28 febrero 2026

'The Final Problem'

Bethany Latham - historicalnovelsociety.org - 02/2026

Perez-Reverte has been on my to-read list for a while, and now I regret waiting so long to get around to him. TL; DR: I thoroughly enjoyed this book.

In 1960, Ormond Basil still has name recognition, but his acting career, rubbing elbows with everyone from Errol Flynn to Gloria Swanson, is mostly behind him. A storm strands him and a few other travelers at the only hotel on a small Greek island. The extensive reading, research, and method for Basil’s most famous film role – Sherlock Holmes – comes in handy when a guest ends up dead. Was it suicide… or murder? Until the water calms and police arrive, everyone agrees Basil is the man to conduct an investigation. Real-life deduction could pass the time!

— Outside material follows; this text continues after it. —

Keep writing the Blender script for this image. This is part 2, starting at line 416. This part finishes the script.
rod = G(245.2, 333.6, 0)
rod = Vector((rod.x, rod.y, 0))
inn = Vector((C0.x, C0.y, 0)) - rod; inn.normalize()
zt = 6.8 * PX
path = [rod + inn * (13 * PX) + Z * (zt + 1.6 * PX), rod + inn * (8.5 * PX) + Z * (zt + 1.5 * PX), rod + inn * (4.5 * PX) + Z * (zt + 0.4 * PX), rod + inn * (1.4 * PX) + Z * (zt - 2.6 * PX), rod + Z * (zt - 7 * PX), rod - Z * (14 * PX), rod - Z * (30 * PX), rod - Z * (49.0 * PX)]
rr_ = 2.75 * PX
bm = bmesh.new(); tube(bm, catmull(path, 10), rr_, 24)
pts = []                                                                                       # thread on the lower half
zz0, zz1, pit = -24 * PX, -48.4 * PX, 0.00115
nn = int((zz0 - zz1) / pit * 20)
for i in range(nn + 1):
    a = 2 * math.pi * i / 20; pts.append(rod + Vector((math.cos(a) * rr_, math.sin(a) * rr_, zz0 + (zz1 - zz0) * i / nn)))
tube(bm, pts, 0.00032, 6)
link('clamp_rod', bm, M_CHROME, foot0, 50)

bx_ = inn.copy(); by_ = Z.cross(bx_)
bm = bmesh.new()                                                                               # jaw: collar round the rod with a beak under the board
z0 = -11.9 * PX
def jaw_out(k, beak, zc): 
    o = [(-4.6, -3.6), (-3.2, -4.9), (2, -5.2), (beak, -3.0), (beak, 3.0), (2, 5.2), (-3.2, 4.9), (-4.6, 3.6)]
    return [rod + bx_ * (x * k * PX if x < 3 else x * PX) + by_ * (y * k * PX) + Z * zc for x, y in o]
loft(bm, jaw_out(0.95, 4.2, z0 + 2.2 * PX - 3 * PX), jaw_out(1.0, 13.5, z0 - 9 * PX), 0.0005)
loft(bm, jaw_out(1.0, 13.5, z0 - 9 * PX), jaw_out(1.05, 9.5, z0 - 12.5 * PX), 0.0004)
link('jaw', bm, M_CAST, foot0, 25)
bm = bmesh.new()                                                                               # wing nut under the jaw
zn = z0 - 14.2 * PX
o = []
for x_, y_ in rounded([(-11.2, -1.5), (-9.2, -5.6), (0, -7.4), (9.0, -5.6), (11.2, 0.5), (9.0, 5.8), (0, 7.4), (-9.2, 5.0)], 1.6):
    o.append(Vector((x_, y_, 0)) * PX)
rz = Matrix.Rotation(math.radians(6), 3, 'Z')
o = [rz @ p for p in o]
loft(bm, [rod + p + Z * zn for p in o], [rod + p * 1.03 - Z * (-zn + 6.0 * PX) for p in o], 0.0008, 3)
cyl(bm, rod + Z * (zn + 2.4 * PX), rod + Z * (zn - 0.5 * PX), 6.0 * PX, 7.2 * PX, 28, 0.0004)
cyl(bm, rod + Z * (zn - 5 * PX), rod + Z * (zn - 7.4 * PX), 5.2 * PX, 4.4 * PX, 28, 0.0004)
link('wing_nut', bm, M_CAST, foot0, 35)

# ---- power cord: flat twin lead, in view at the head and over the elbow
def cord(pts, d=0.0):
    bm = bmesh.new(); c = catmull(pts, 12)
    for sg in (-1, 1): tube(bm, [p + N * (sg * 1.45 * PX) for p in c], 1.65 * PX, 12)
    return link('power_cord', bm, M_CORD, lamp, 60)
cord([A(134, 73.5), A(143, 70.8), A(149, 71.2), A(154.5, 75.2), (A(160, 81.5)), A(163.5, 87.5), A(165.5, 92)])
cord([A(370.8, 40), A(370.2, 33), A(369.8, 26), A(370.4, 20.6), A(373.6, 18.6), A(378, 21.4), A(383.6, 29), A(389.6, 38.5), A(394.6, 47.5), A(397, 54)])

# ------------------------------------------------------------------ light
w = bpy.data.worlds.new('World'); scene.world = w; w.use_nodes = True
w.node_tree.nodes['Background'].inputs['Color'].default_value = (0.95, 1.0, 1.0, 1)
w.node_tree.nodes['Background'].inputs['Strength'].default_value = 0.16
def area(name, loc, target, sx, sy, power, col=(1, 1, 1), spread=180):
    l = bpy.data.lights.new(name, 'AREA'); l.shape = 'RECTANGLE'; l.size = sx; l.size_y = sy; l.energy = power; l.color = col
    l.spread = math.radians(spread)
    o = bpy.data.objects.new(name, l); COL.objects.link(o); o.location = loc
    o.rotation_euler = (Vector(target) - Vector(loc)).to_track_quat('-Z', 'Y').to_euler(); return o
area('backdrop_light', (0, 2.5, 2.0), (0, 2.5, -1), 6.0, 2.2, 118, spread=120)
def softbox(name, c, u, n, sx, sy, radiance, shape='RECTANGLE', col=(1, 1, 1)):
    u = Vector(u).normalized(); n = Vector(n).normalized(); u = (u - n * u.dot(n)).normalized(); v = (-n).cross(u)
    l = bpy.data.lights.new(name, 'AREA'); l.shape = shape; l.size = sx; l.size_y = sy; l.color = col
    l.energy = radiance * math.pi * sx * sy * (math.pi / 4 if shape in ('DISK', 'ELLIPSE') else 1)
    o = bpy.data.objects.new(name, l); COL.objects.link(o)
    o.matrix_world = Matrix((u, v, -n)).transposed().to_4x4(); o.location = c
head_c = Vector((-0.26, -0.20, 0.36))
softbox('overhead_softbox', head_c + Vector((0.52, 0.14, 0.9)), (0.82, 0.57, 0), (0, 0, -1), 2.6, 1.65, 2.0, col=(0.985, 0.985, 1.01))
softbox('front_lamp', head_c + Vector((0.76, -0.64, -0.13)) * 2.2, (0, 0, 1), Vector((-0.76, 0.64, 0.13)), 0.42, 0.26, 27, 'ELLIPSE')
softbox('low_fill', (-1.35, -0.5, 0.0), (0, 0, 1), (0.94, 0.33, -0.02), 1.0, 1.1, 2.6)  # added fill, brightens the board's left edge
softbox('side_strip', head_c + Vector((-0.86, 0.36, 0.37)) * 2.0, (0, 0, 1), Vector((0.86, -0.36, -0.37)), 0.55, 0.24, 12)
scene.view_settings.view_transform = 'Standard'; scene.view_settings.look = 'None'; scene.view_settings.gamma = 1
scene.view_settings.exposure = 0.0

Basil is obviously patterned on Basil Rathbone, and there’s much mixing of historical Hollywood lore with Pérez-Reverte’s tweaked version of same. This is a witty offering that laughs at its own premise, the prose convincing for British Basil’s diffident tone as narrator (“She wasn’t a great beauty by any means, but not bad for an Englishwoman”). It’s also entirely meta; there’s discussion of how different mystery authors use conventions of the genre and their application to the situation at hand. Basil remarks to his “Watson”: “The true art of narrating a mystery … does not consist of telling a story, but making the reader, mistakenly or not, tell it to themselves. … The tension in a mystery novel is not between the killer and the detective, but between the author and the reader.” There are copious quotes from Holmes and others, both Golden Age cozy and hardboiled crime (this last, wryly denigrated). The end result: a literary novel that strikes a beautiful chord with anyone who loves the Golden Age of mysteries. It’s a heck of a lot of fun.